City officials introduced the non-native eastern grey squirrel into Golden Gate Park because it is a charismatic species comfortable around people. The native California ground squirrel, on the other hand, was viewed as a pest due to all the burrows they dig.

Prime Real Estate is set on the background of an 1890s real estate map, a record of San Francisco’s constantly changing landscape and the era in which the eastern grey squirrels were introduced. An Amazon Prime box, a symbol of regional transformation and globalization, delivers eastern grey squirrels to Golden Gate Park while the California ground squirrel looks on, facing an uncertain future.

30” x 30” Latex + acrylic on wood panel

The Innovators

With a pair of ravens weaving a nest of iPhone chargers in a eucalyptus tree, The Innovators challenges our perceptions of the relationship between the region’s native and non-native species.

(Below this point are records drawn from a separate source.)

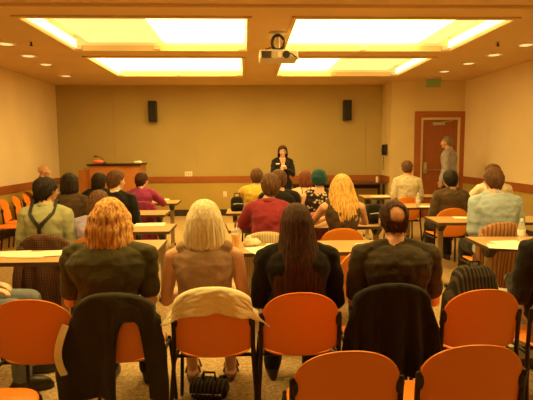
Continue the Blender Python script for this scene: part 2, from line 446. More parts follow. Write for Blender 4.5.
MB().tube([(-.15, -.04, .15), (-.19, -.05, .15)], .014).build('capsule', m_black, t, smooth=True)
# pink cloth purse and white cup on lectern
mb = MB().ell((0, 0, .045), (.09, .05, .048)).ell((.06, .01, .04), (.06, .05, .04))
o = remesh(mb, .008, 'pouch', fabric('pink_cloth', (.85, .22, .14)), None, 3, lambda c: .006*noise.noise(c*40)); o.location = (lp.x-.36, 10.2, LZ); tag(o, 'pinkish red soft pouch lying at left on the lectern top', 'pouch')
o = remesh(MB().ell((0, 0, .022), (.09, .06, .026)).ell((.03, .0, .03), (.045, .045, .028)), .007, 'crumpled_napkin', mat('napkin_paper', (.85, .82, .72), rough=.8, bump=.2), None, 2, lambda c: .006*noise.noise(c*60)); o.location = (lp.x+.44, 10.25, LZ+.002); tag(o, 'crumpled white napkin at right end of the lectern top', 'napkin')
# ------------------------------------------------------------------ people
SKIN = {
 'fair': mat('fair_skin', (.78, .47, .33), rough=.5, var=.06, vscale=14, bump=.06, bscale=300),
 'tan': mat('tan_skin', (.60, .33, .21), rough=.5, var=.06, vscale=14, bump=.06, bscale=300),
 'brown': mat('brown_skin', (.40, .20, .12), rough=.5, var=.06, vscale=14, bump=.06, bscale=300)}
m_eye = mat('eye_white', (.85, .82, .78), rough=.2, bump=.02)
m_iris = mat('dark_iris', (.05, .03, .02), rough=.2, bump=.02)
m_lip = mat('lips', (.55, .18, .14), rough=.45, bump=.05)

def rotm(yaw, pitch, roll=0):
    return (Matrix.Rotation(yaw, 3, 'Z') @ Matrix.Rotation(-pitch, 3, 'X') @ Matrix.Rotation(roll, 3, 'Y'))

def ik(S, W, l1, l2, pole):
    d = W - S; L = min(d.length, (l1 + l2) * .995); dn = d.normalized()
    if d.length > L: W = S + dn * L
    a = (l1*l1 - l2*l2 + L*L) / (2*L); h = math.sqrt(max(0, l1*l1 - a*a))
    p = (pole - dn * pole.dot(dn)).normalized()
    return S + dn*a + p*h, W

def hand_mb(mb, W, d, n, s, curl, side, k=1.0):
    """palm, four unequal bent fingers and a thumb. W wrist, d direction, n palm-facing normal, side +1 thumb on the left of d x n"""
    d = d.normalized(); n = (n - d*n.dot(d)).normalized(); x = d.cross(n) * side   # x points to the thumb side
    m = Matrix((x, d, n)).transposed()
    mb.ell(W + d*.045*k, (.040*k, .052*k, .017*k), m)
    mb.tube([W - d*.02, W + d*.03*k], [.025*k, .026*k], 10)
    L = [.068, .076, .070, .055]; X = [.027, .009, -.010, -.028]
    for i in range(4):
        p = W + (d*.080 + x*X[i])*k; q = d + x*(.10*(1.5-i)); q.normalize()
        pts = [p - q*.02*k, p]; a = 0
        for seg in (.45, .32, .23):
            a += curl; dd = (q*math.cos(a) + n*math.sin(a)); p = p + dd*L[i]*seg*k; pts.append(p)
        mb.tube(pts, [.0095*k, .0098*k, .009*k, .0085*k, .0075*k], 8)
    p = W + (d*.022 + x*.028)*k; q = (d*.55 + x*.75 + n*.35).normalized()
    p2 = p + q*.035*k; p3 = p2 + (d*.85 + x*.3 + n*.4).normalized()*.030*k; p4 = p3 + (d*.9 + n*.4).normalized()*.022*k
    mb.tube([W + d*.01 + x*.012, p, p2, p3, p4], [.015*k, .0145*k, .012*k, .010*k, .0085*k], 8)

def cap(t, top_lift=.0, zs=(1, .965, .88, .76, .58, .34), back=0):
    """rings hugging the skull with hair thickness t, from the crown down"""
    out = []; hz = .092 + t + top_lift; 
    for q in zs:
        r = math.sqrt(max(.004, 1 - q*q)); out.append((.025 + hz*q, (.0775+t)*r, (.097+t)*r + back*(1-q), -.008, 180))
    return out
HAIR = {  # rings: (z, half width, half depth, y centre, angular extent from the back in degrees)
 'short': cap(.013) + [(.040, .0900, .110, -.010, 132), (.010, .0900, .111, -.014, 108), (-.02, .086, .107, -.017, 98), (-.05, .074, .096, -.020, 78), (-.075, .060, .082, -.024, 64)],
 'crop': cap(.008) + [(.035, .085, .104, -.010, 122), (.005, .084, .104, -.014, 104), (-.03, .078, .098, -.018, 90), (-.06, .062, .085, -.022, 70)],
 'bob': cap(.022, .004, back=.01) + [(.035, .108, .128, -.014, 132), (-.02, .120, .130, -.022, 122), (-.08, .130, .126, -.028, 118), (-.135, .135, .116, -.034, 114), (-.165, .125, .100, -.036, 108)],
 'wavy': cap(.030, .004, back=.01) + [(.035, .120, .134, -.016, 134), (-.02, .134, .134, -.024, 126), (-.08, .142, .130, -.034, 120), (-.14, .140, .120, -.045, 114), (-.19, .115, .10, -.055, 100)],
 'mid': cap(.018) + [(.035, .098, .116, -.012, 130), (-.02, .104, .116, -.018, 116), (-.08, .106, .108, -.024, 110), (-.13, .088, .088, -.03, 95)],
 'long': cap(.016, back=.01) + [(.03, .096, .124, -.014, 126), (-.04, .106, .126, -.028, 110), (-.12, .122, .122, -.060, 102), (-.20, .142, .116, -.100, 94), (-.30, .156, .108, -.125, 86), (-.40, .158, .100, -.135, 80), (-.50, .135, .080, -.135, 66)],
 'longslim': cap(.024, back=.01) + [(.03, .114, .128, -.014, 128), (-.04, .132, .130, -.024, 114), (-.12, .150, .126, -.055, 104), (-.20, .158, .12, -.085, 96), (-.30, .150, .11, -.105, 86), (-.40, .125, .09, -.110, 70), (-.45, .09, .07, -.108, 56)],
 'beanie': cap(.024, .004) + [(.045, .104, .124, -.012, 176), (.01, .102, .118, -.022, 120), (-.03, .090, .106, -.028, 90), (-.055, .072, .09, -.03, 70)],
}
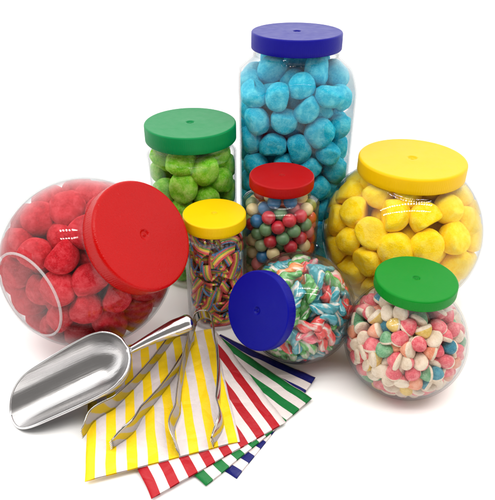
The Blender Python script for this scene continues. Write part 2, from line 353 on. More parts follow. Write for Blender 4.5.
CHEW_POS = "415,4337,108,381,4344,256;77,4550,696,46,4506,554;276,4227,345,176,4140,419;679,4498,546,824,4499,591;221,4298,872,276,4158,854;743,4455,477,653,4356,404;810,4496,496,817,4611,398;584,4065,327,445,4033,378;851,4124,472,768,4214,382;465,4598,433,380,4494,361;456,4880,544,572,4783,537;497,4057,494,347,4057,521;532,4609,353,512,4759,353;141,4521,750,196,4532,891;868,4409,832,770,4383,945;469,4200,166,350,4292,151;498,4792,456,645,4808,420;355,4504,217,336,4387,123;357,4680,383,483,4699,466;312,4318,973,453,4374,988;622,4152,389,759,4090,383;485,4369,284,575,4344,165;309,4631,543,341,4483,548;708,4278,676,747,4247,820;388,4459,642,283,4569,652;646,4361,516,765,4298,587;733,4567,462,844,4601,560;783,4149,777,639,4109,801;824,4323,230,861,4371,368;102,4307,420,109,4221,545;928,4440,371,951,4335,479;94,4628,627,76,4583,484;680,4218,297,553,4137,316;487,4267,508,436,4405,547;615,4443,1007,665,4310,954;537,4271,140,438,4281,254;676,4628,178,663,4658,325;305,4084,792,194,4161,724;141,4364,468,57,4316,585;653,4504,647,604,4372,704;365,4699,197,385,4570,274;636,4329,616,752,4426,629;820,4368,624,916,4281,704;71,4283,672,156,4171,613;627,4681,714,576,4720,576;619,4082,588,769,4102,581;509,4549,270,576,4451,175;695,4042,452,583,4124,513;694,4380,307,556,4439,281;414,4450,270,525,4501,361;365,4518,117,435,4649,147;357,4789,458,481,4876,450;752,4770,584,698,4661,493;279,4821,500,182,4725,433;284,4512,798,372,4597,707;788,4603,658,843,4739,619;542,4008,454,663,4063,381;105,4447,804,229,4419,887;765,4172,328,661,4204,223;825,4314,823,858,4199,730;527,4364,591,521,4443,720;745,4551,173,761,4632,300;572,4395,803,491,4298,718;259,4173,646,176,4283,710;609,4713,379,760,4704,379;521,4795,631,393,4876,623;306,4396,248,263,4269,180;856,4391,474,940,4512,440;559,4725,919,447,4623,933;406,4651,804,261,4647,759;636,4432,108,505,4357,96;371,4260,681,338,4114,708;609,4600,640,491,4659,565;916,4293,395,826,4238,286;716,4720,671,700,4596,584;647,4756,503,567,4640,444;567,4274,997,581,4161,896;335,4593,914,200,4641,863;292,4257,752,223,4392,761;207,4182,517,333,4231,585;216,4593,559,198,4449,603;512,4073,598,367,4119,605;467,4224,943,435,4090,877;350,4174,197,308,4291,283;884,4640,732,928,4495,743;561,4500,806,558,4559,946;578,4632,158,462,4542,120;808,4718,520,894,4598,483;439,4129,219,365,4058,331;394,4830,771,523,4884,712;664,4549,829,741,4534,699;566,4408,383,517,4266,409;767,4068,493,676,4013,602;797,4384,536,838,4275,438;204,4686,346,304,4793,387;682,4533,234,655,4386,207;424,4431,120,560,4500,121;297,4482,292,168,4433,229;833,4209,522,809,4234,670;408,4763,757,513,4808,858;626,4029,515,499,3983,584;406,4367,855,548,4312,866;321,4171,415,367,4026,422;628,4641,874,779,4632,864;282,4655,224,163,4615,310;390,4821,374,432,4683,330;485,4838,360,402,4758,262;601,4881,644,631,4878,495;727,4554,360,873,4522,332;624,4147,692,613,4237,570;422,4460,458,504,4548,551;607,4522,300,662,4619,403;131,4220,410,272,4258,454;481,4412,172,443,4558,192;253,4427,172,294,4573,171;160,4382,674,259,4308,586;206,4546,225,110,4479,321;227,4657,475,192,4783,551;591,4716,192,644,4771,322;292,4791,769,251,4700,655;333,4309,375,370,4173,319;284,4732,430,397,4696,526;149,4560,330,259,4592,230;732,4088,716,837,4149,625;453,4534,682,410,4594,549;854,4443,694,765,4481,812;930,4567,555,949,4420,522;176,4693,631,120,4680,491;531,4087,238,678,4102,268;327,4582,352,247,4537,472;433,4157,751,410,4010,719;633,4287,152,717,4412,158;364,4371,473,302,4403,609;743,4370,228,817,4501,223;730,4154,677,718,4219,540;544,4685,784,653,4761,857;538,4236,791,520,4120,694;504,4700,682,370,4660,624;184,4217,313,201,4342,227;177,4290,519,266,4373,429;660,4453,766,767,4360,711;160,4534,484,130,4652,395;175,4621,699,126,4540,581;432,4798,533,293,4757,580;327,4840,693,428,4747,627;507,4638,205,431,4621,335;884,4423,566,954,4295,608;320,4464,440,363,4608,456;506,4439,875,420,4459,752;831,4464,390,684,4475,356;116,4354,746,53,4417,622;382,3984,604,448,3979,467;450,4185,387,550,4071,403;873,4521,828,786,4626,760;704,4864,574,736,4769,460;658,4455,882,751,4355,815;387,4278,788,337,4213,916;488,4589,768,383,4507,841;358,4375,725,250,4479,702;277,4723,848,426,4724,879;574,4671,301,477,4727,201;876,4438,287,729,4472,290;471,4186,278,576,4176,168;204,4774,688,293,4854,595;921,4373,748,971,4449,626;594,4596,235,660,4527,119;52,4428,496,89,4537,397;217,4312,340,233,4461,365;541,4531,455,593,4440,565;249,4655,363,298,4754,259;513,3997,682,659,4039,685;544,4376,487,435,4385,382;699,4170,455,595,4279,475;550,4788,736,657,4799,629;369,4169,508,418,4290,431;752,4292,287,778,4368,416;753,4782,664,639,4800,762;473,4161,489,440,4191,634;897,4526,658,918,4665,600;879,4194,389,939,4243,520;607,4315,304,462,4275,325;261,4191,251,276,4085,359;691,4684,778,823,4727,716;656,4304,817,588,4264,687;457,4509,959,337,4430,909;516,4260,609,394,4349,627;138,4301,322,77,4415,401;575,4878,419,560,4811,284;609,4240,371,734,4278,449;141,4461,411,250,4438,514;644,4513,441,609,4624,539;593,4266,236,738,4280,194;279,4054,440,156,4108,512;595,4589,758,546,4508,640"
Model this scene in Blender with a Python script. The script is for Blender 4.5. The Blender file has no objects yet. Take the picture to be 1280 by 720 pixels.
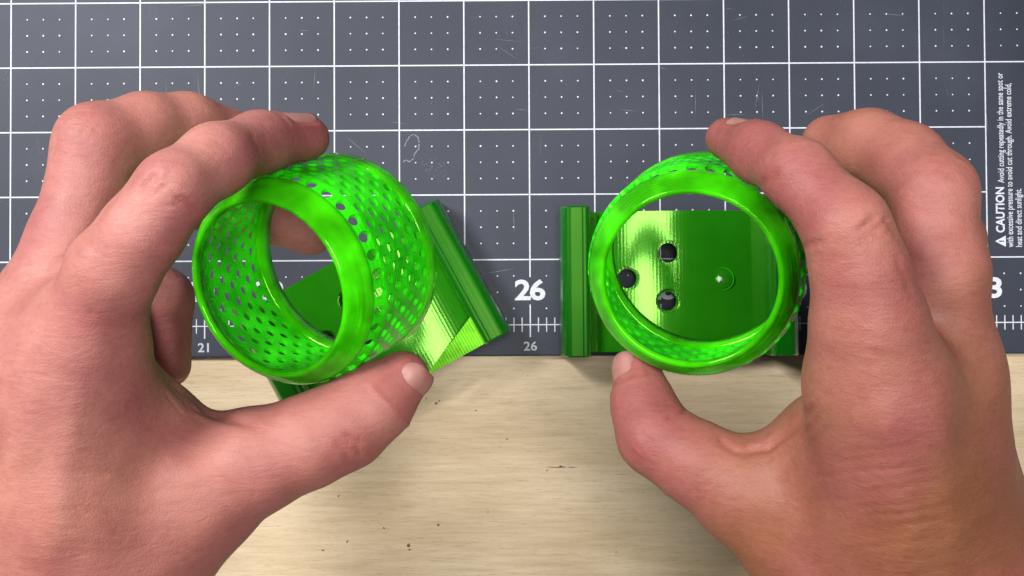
import bpy, bmesh, math, random
import numpy as np
from mathutils import Vector, Matrix, Euler
R = math.radians
random.seed(4)
scn = bpy.context.scene
col = scn.collection

# ------------------------------------------------------------------ camera, world, lamps, exposure
CAM_LOC = Vector((-0.00459, 0.006715, 0.4))
CAM_ROT = Euler((0.01902, 0.00625, -0.00508), 'XYZ')
HFOV = R(53.0)
cam_d = bpy.data.cameras.new('camera')
cam = bpy.data.objects.new('camera', cam_d)
col.objects.link(cam)
cam.location = CAM_LOC
cam.rotation_euler = CAM_ROT
cam_d.sensor_width = 36.0
cam_d.angle = HFOV
cam_d.clip_start = 0.005
cam_d.clip_end = 20.0
scn.camera = cam

world = bpy.data.worlds.new('World')
scn.world = world
world.use_nodes = True
bg = world.node_tree.nodes['Background']
bg.inputs['Color'].default_value = (0.86, 0.93, 1.0, 1)
bg.inputs['Strength'].default_value = 0.05

def area(name, loc, target, size, power, color):
    d = bpy.data.lights.new(name, 'AREA')
    d.shape = 'RECTANGLE'; d.size = size[0]; d.size_y = size[1]
    d.energy = power; d.color = color
    o = bpy.data.objects.new(name, d); col.objects.link(o)
    o.location = loc
    o.rotation_euler = (Vector(target) - Vector(loc)).to_track_quat('-Z', 'Y').to_euler()
    return o
area('ceiling_lamp', (0.07, 0.03, 0.95), (0.02, 0.0, 0.0), (0.36, 0.26), 7.8, (1.0, 0.975, 0.95))
area('side_lamp', (-0.52, 0.36, 0.74), (-0.05, 0.02, 0.02), (0.26, 0.20), 12.0, (1.0, 0.98, 0.97))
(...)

Eucalyptus was brought to the Bay Area in hopes that the fast-growing trees could offer a ready supply of building material for a booming city. While the trees create thick groves that residents have come to love, they provide poor wood for construction and their foliage offers little nourishment to local fauna.

The native ravens, opportunistic and intelligent birds, have learned to take advantage of the eucalyptus. Highly adaptable tool-makers, ravens have the capacity to significantly shape their communities in profound ways.

Technology companies like Apple have shaped the Bay Area’s urban ecosystem in its own right. The ravens, at ease in this shifting landscape, use resources foreign to their natural regional habitat to create a home.

30” x 30” Latex + acrylic on wood panel

Turf Wars

Turf Wars examines the relationship between two native predators, the fox and coyote, in a battle of public opinion. A family of foxes dens on Facebook’s Menlo Park campus and have become a beloved mascot at company headquarters, with their own Facebook fan page with more than 100,000 likes. Coyotes, meanwhile, have faced public condemnation for occasionally attacking pet dogs.

Here, the fox and coyote are playing tug-of-war over the fox’s Facebook lanyard, stretched in the triangular shape of a food web. The battle takes place atop a parking space, a scarce commodity in the Bay Area. The image of invasive, quick-growing cape ivy wallpapers the background in a repetitive, fabricated pattern.